The tldr; is at the bottom, after the story mode writeup. Feel free to CTRL+END or hyper-scroll your way there, or read the machinations of my troubleshooting on your way there.
Sometimes when you finish large migration project you let your guard down, because you're riding that frustrating/tedious/complex project completion high. That's when another ask comes down from above. A deceptively simple one. Something like, "Hey, is Dropbox >$30,000 a year for us now? Can't we use Google Drive instead? It should be included in our account."
Gone. Gone are the feelings of success. Gone are the affirmations you gave to yourself. All have been replaced with a feeling of dread, one that rides on your instincts, because you can still FEEL the frustration from before, when you had no real backing from the stakeholders and the teams were arguing with each other about who's folders should be integrated where.
Cost cutting time came at Manufacturing Company 1 (AKA MC1). MC1 was trying to keep payroll the same, so they looked at nearly everything else. One of those else's was Dropbox. MC1 used Google Workspace, so Dropbox was 100% a redundant service, with an annual cost of ~$30,000. That's not an immense amount of money, but it is someone's annual take-home, or nearly so.
Truth be told, I liked this request. I didn't care for the expanded use of Dropbox for the exact reason MC1 decided to do away with it. In fact, I would much prefer using GW's policies to assign permissions based on department and group. Getting the data there wouldn't be too hard, I already have an idea on how to do it, but gracefully shutting users out of Dropbox would be frustrating to them. I would definitely have to go team by team as opposed to folder by folder, which meant that the folders had to all be synced first.
So, first step: repurpose the older Synology (the one that was severely under-provisioned), because I had already upgraded the 8 drives from 2TB to 8TB, so there was an ample amount of storage available for this project. With the understanding that the Synology Cloud Sync app could only sync a folder to 1 service, I planned on setting up a sync between the Synologys so that the current production file server was syncing with Dropbox, the older one was syncing with Google Drive, and they would sync to each other. This way I could start all the syncs and let them work wihle I created the groups, policies and everything elses needed before I started deprecating Dropbox accounts.
It took a couple of weeks to get all the TBs synced up to Google Drive, partially because I was hitting API limits and had to make some adjustments to the service account that I created, and partially because I was stewarding a crap-ton of data (~30TB at this point). But while that was working I was setting up and testing groups and policies in Google Workspace in an effort to set drive access set by department instead of directly managing read and write groups for each team in each drive. I had some success there, but had to rethink my strategy a bit due to blurred lines between some departments and teams. It seems that even though I'd reorganized the data there were still instances where the organization didn't completely fit.

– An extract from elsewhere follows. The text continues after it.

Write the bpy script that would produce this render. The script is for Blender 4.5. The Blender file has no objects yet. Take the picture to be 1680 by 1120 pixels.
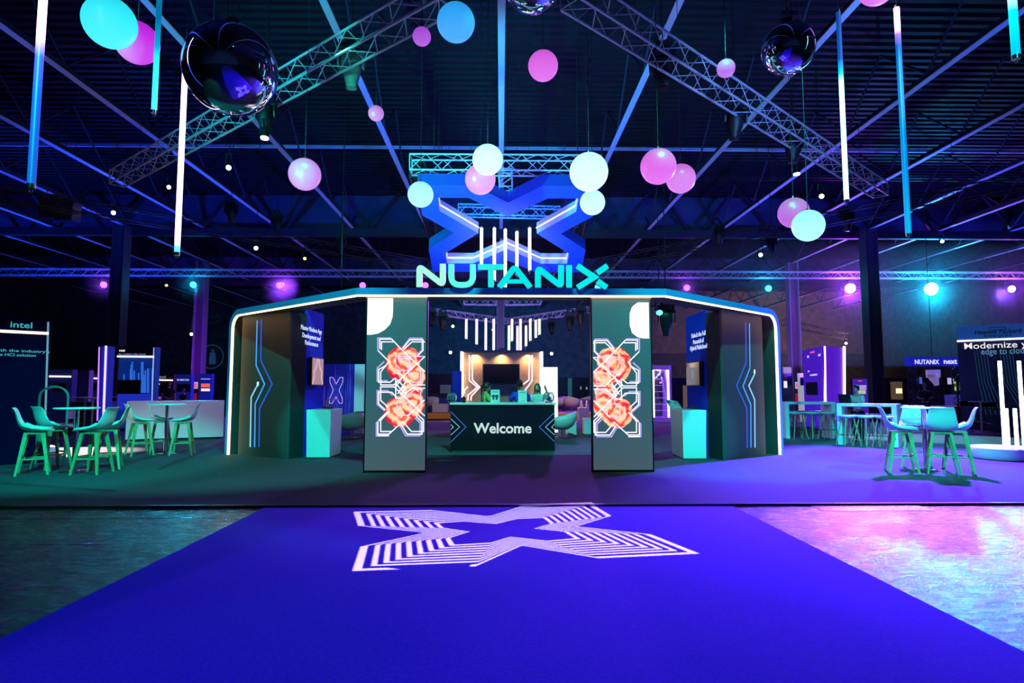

I started with the product developers this time, because they relied pretty heavily on the Dropbox folders. I'd given them a heads up at the beginning and they'd started including links to the files in both Dropbox and Google Drive in the management software. And...it worked!
Mostly.
One...small thing, it turns out that SOME of the product developers had been storing data in personal, non-team Dropbox folders that they then shared with others. Dropbox doesn't give admins the ability to see or manipulate those, so there were some gaps. They were easy enough to do by logging into their Dropbox account as them (something Dropbox does let admins do with a notification going to the users) and download/upload or set up a separate sync if there were a bunch of files and folders. But it was a gap in my process, so I adjusted my script to check for that possibility when I got to other teams.
Once completed I made all the PM accounts read-only to the Dropbox shares for 1 week, after which I created a new Dropbox account called something like "ProductManager@MC1.com" and gave it the same read-only permissions. I then deleted each and every one of those users' accounts and transferred the contents to the new shared PM account I made. This would make sure that none of the files that were shared would lose their links, as some data was shared with vendors and suppliers. Vendors and suppliers would be attritioned to the appropriate Google Drive shares over time when new data would be made available to them, but removing their ability to access the data right now would be problematic.
Marketing, Sales, Manufacturing, Graphics, Logistics, HR, Accounting, IT, etc. All were collapsed the same way until there were only a dozen shared accounts left. Once those were left for a few weeks I did another round of consolidation for teams under the same VP or director, further reducing the accounts to 5 in total.
Project success! All data was migrated to Google Drive, new policies and groups made managing access easier than Dropbox did for our firm, and we knocked ~$30,000 off our annual OpEx.
tldr; I needed to reduce our OpEx spend, so I utilized the other Synology to sync the data from Dropbox to Google Drive, then started collapsing Dropbox accounts until we were left with 5 in total.
Total cost: -$30,000, no "+" here, this was a cost saving measure I made which hopefully contributed to retaining some payroll.